** start of DATASET ROWS **
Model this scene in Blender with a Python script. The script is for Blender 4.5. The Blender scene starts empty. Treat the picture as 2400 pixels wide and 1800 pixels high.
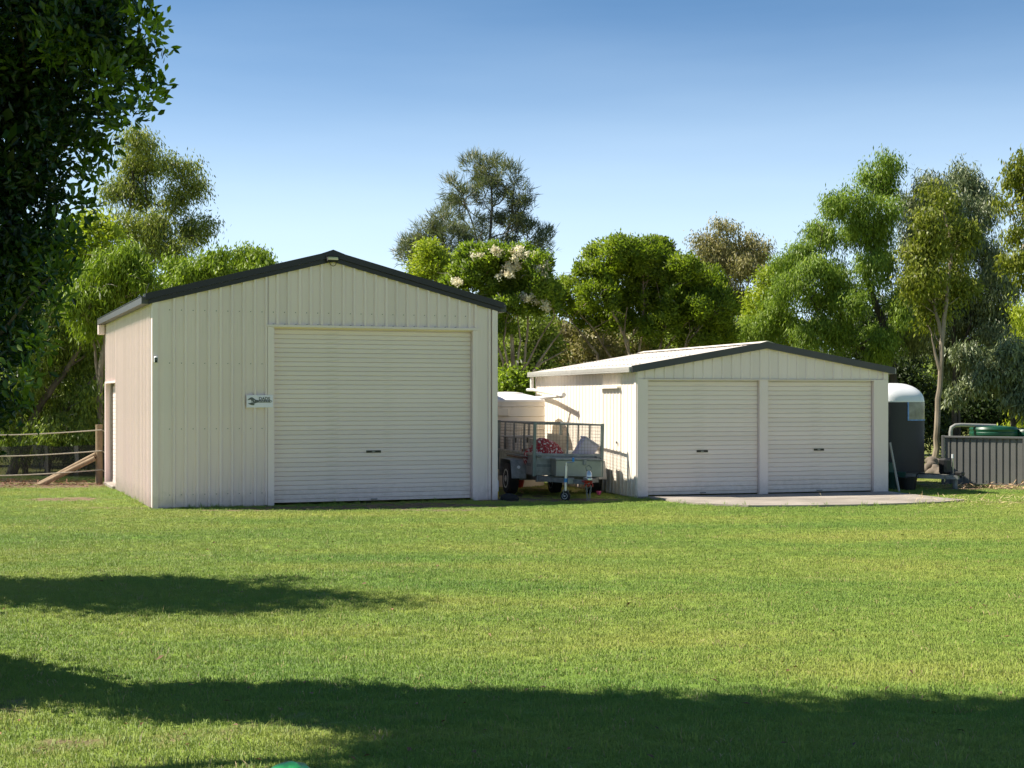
import bpy, math, random
import numpy as np
from mathutils import Vector, Matrix, Euler

# ------------------------------------------------------------------ camera, sky, sun, exposure
scene = bpy.context.scene
COL = scene.collection
cam_data = bpy.data.cameras.new('camera')
cam = bpy.data.objects.new('camera', cam_data)
COL.objects.link(cam)
cam.location = (0, 0, 1.8)
cam.rotation_euler = (math.radians(90), 0, 0)
cam_data.sensor_width = 36.0
cam_data.lens = 51.0
cam_data.shift_y = 34 / 2400
cam_data.clip_end = 3000
scene.camera = cam

SUN = Vector((-0.83, 0.08, 1.0)).normalized()          # direction towards the sun
SUN_EL = math.asin(SUN.z)
SUN_AZ = math.atan2(SUN.x, SUN.y)
world = bpy.data.worlds.new('World')
scene.world = world
world.use_nodes = True
wn = world.node_tree
bg = wn.nodes['Background']
sky = wn.nodes.new('ShaderNodeTexSky')
sky.sky_type = 'NISHITA'
sky.sun_disc = False
sky.sun_elevation = SUN_EL
sky.sun_rotation = SUN_AZ
sky.altitude = 100
sky.air_density = 0.5
sky.dust_density = 0.0
sky.ozone_density = 6.0
# pale aerosol band low over the horizon, the same all the way round
wtc = wn.nodes.new('ShaderNodeTexCoord')
wsep = wn.nodes.new('ShaderNodeSeparateXYZ')
wn.links.new(wtc.outputs['Generated'], wsep.inputs[0])
wramp = wn.nodes.new('ShaderNodeMapRange')
wramp.interpolation_type = 'SMOOTHERSTEP'
wramp.inputs[1].default_value = 0.0
wramp.inputs[2].default_value = 0.31
wramp.inputs[3].default_value = 0.9
wramp.inputs[4].default_value = 0.0
wn.links.new(wsep.outputs['Z'], wramp.inputs[0])
wmix = wn.nodes.new('ShaderNodeMix')
wmix.data_type = 'RGBA'
# faint streaky cirrus veil
wmap = wn.nodes.new('ShaderNodeMapping'); wmap.inputs['Scale'].default_value = (1.2, 1.2, 9.0)
wn.links.new(wtc.outputs['Generated'], wmap.inputs[0])
wnoi = wn.nodes.new('ShaderNodeTexNoise'); wnoi.inputs['Scale'].default_value = 2.6; wnoi.inputs['Detail'].default_value = 5
wn.links.new(wmap.outputs[0], wnoi.inputs['Vector'])
wadd = wn.nodes.new('ShaderNodeMath'); wadd.operation = 'MULTIPLY_ADD'; wadd.inputs[1].default_value = 0.16; wadd.use_clamp = True
wsub = wn.nodes.new('ShaderNodeMath'); wsub.operation = 'SUBTRACT'; wsub.inputs[1].default_value = 0.5
wn.links.new(wnoi.outputs[0], wsub.inputs[0]); wn.links.new(wsub.outputs[0], wadd.inputs[0]); wn.links.new(wramp.outputs[0], wadd.inputs[2])
wn.links.new(wadd.outputs[0], wmix.inputs[0])
whs = wn.nodes.new('ShaderNodeHueSaturation')
whs.inputs['Saturation'].default_value = 0.98
whs.inputs['Value'].default_value = 0.93
whs.inputs['Hue'].default_value = 0.486
wn.links.new(sky.outputs[0], whs.inputs['Color'])
wn.links.new(whs.outputs[0], wmix.inputs[6])
wmix.inputs[7].default_value = (4.7, 5.8, 6.7, 1)
wn.links.new(wmix.outputs[2], bg.inputs['Color'])
bg.inputs['Strength'].default_value = 0.085

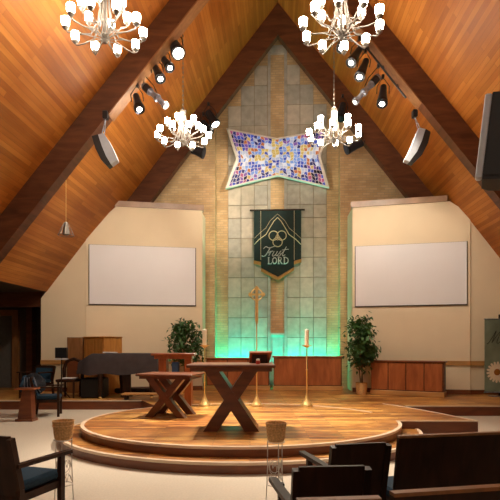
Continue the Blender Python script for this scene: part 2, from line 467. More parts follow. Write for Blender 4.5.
** end of DATASET ROWS **
▸ REQUEST: Look at the listing and set down only the lines from its start through the line with "scene.camera = cam", word for word and without pictures.

▸ RESULT:
Model this scene in Blender with a Python script. The script is for Blender 4.5. The Blender scene starts empty. Treat the picture as 2400 pixels wide and 1800 pixels high.
import bpy, math, random
import numpy as np
from mathutils import Vector, Matrix, Euler

# ------------------------------------------------------------------ camera, sky, sun, exposure
scene = bpy.context.scene
COL = scene.collection
cam_data = bpy.data.cameras.new('camera')
cam = bpy.data.objects.new('camera', cam_data)
COL.objects.link(cam)
cam.location = (0, 0, 1.8)
cam.rotation_euler = (math.radians(90), 0, 0)
cam_data.sensor_width = 36.0
cam_data.lens = 51.0
cam_data.shift_y = 34 / 2400
cam_data.clip_end = 3000
scene.camera = cam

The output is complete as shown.